Tanpa tanda-tanda bahwa dolar yang melonjak akan mencapai puncaknya dalam waktu dekat, Varathan menyoroti risiko bahwa kewajiban utang luar negeri Indonesia dan penyusutan cadangan mata uang dapat menjadi kekhawatiran pada saat bersamaan pengetatan kebijakan domestik memukul pertumbuhan.

"Jika hal ini mulai berkonspirasi, kita bisa mendapatkan episode capital outflow yang cukup mendadak."

Bulan lalu, cadangan devisa Indonesia melorot 1,4 miliar dolar AS menjadi 130,8 miliar dolar AS, karena pembayaran utang dan upaya Bank Indonesia untuk menstabilkan rupiah.

Data untuk September juga menunjukkan lonjakan inflasi Indonesia ke level tertinggi dalam tujuh tahun, yang mencerminkan kenaikan harga bahan bakar.

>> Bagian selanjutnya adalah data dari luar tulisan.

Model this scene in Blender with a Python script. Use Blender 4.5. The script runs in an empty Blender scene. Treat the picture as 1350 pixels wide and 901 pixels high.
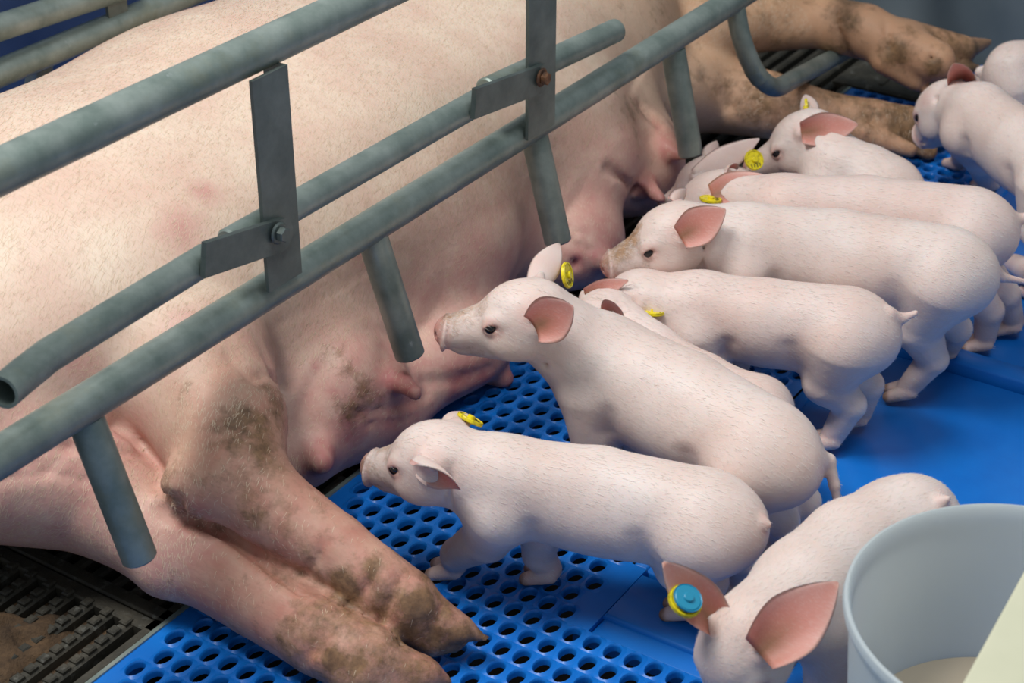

Pasar saham tetap menjadi titik terang, karena investor berspekulasi bahwa harga minyak dan sumber daya lain yang diekspor Indonesia akan tetap tinggi. IHSG , melesat lebih dari 3 persen (year-to-date) pada penutupan Jumat, adalah di antara segelintir bursa ekuitas yang naik tahun ini, bersama dengan Indeks Bovespa Brasil yang meroket hampir 7 persen.

Bank Indonesia, yang hingga saat ini merupakan salah satu bank sentral  dovish  terakhir di dunia dan menimbulkan kekhawatiran tentang kepuasan atas inflasi, juga meyakinkan pasar bulan lalu dengan kenaikan suku bunga yang sangat agresif sebesar 50 basis poin, yang dijadikan sebagai tindakan pencegahan untuk mengendalikan dalam ekspektasi inflasi.

Baca Juga: Dolar Kian Galak pada Rupiah, Ketahanan Keuangan RI Mulai Tergerus
Akhir Pekan, Dolar Keok di Asia, Rupiah Naik Jadi Rp14.830 per Dolar AS

"Indonesia tetap menjadi cerita yang sangat bagus dalam portofolio Asia," kata Rajat Agarwal, analis Societe Generale SA.

Agarwal menjelaskan, kalau melihat konsumsi, lihat pertumbuhan kredit, semuanya domestik, tidak seperti pasar ekspor lain di Asia. “Indonesia akan menjadi salah satu pasar yang lebih tangguh dalam kondisi saat ini," pungkasnya.